本多真弓『猫は踏まずに』(六花書林、2017年)
地下鉄にのっていると、近くで話す人の声がきこえる。はじめ聞くともなしに聞くのだが、聞いてみるとその話が「ドラマチック」なもので、ついつい聞き入ってしまう。じっくり耳をかたむける、というのも行儀がわるいので、しぜん「窃かに」というかたちになる。歌集では、
地下鉄でドラマチックな話だと窃かに聞けばドラマの話
とルビがふってある。あまりにドラマチックでひきこまれるわけだが、なんということはない、どこかで発覚したのだろう、「ドラマ」の話だったのだ。なーんだ、ドラマの話か、というわけ。それは「ドラマチック」にもなるはずだ。ドラマなんだから。

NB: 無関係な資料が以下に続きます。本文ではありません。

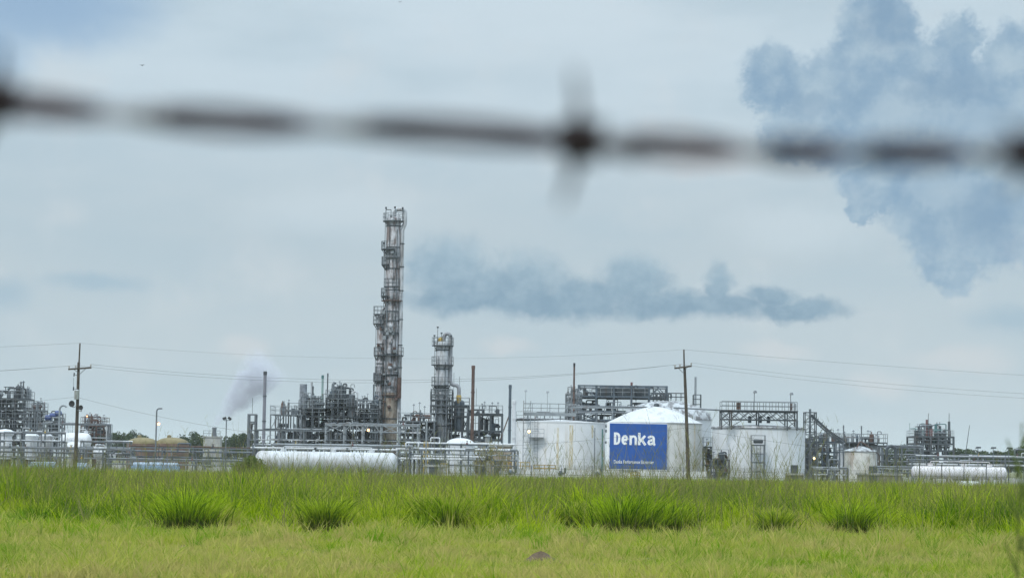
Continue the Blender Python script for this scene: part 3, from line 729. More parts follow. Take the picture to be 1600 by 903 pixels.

でも、案外、というか、ドラマに対してふだん「ドラマチック」とはいわないし、おもいもしない。けれどもドラマのような、という比喩が、説得力をもつくらいにはこのドラマはきちんと(?)ドラマであったわけで、そこのところに感心しているふうの一首である。
ここで「ひそかに」はいくつか書き方があって、ひらがなでもいいし、漢字ならたとえば「密かに」をあてることもできようが、掲出のように「窃かに」が用いられている。窃盗の「窃」である。剽窃の「窃」である。後ろ暗い感じが、それこそちょっぴりドラマチックである。
この「遊び」の感じは歌集全体にわたることで、それは解説を書いている師の岡井隆がいうところでもあるのだが、まさにその岡井隆のかげを、この「窃」の一字に感じるようにして読んだ一首であった。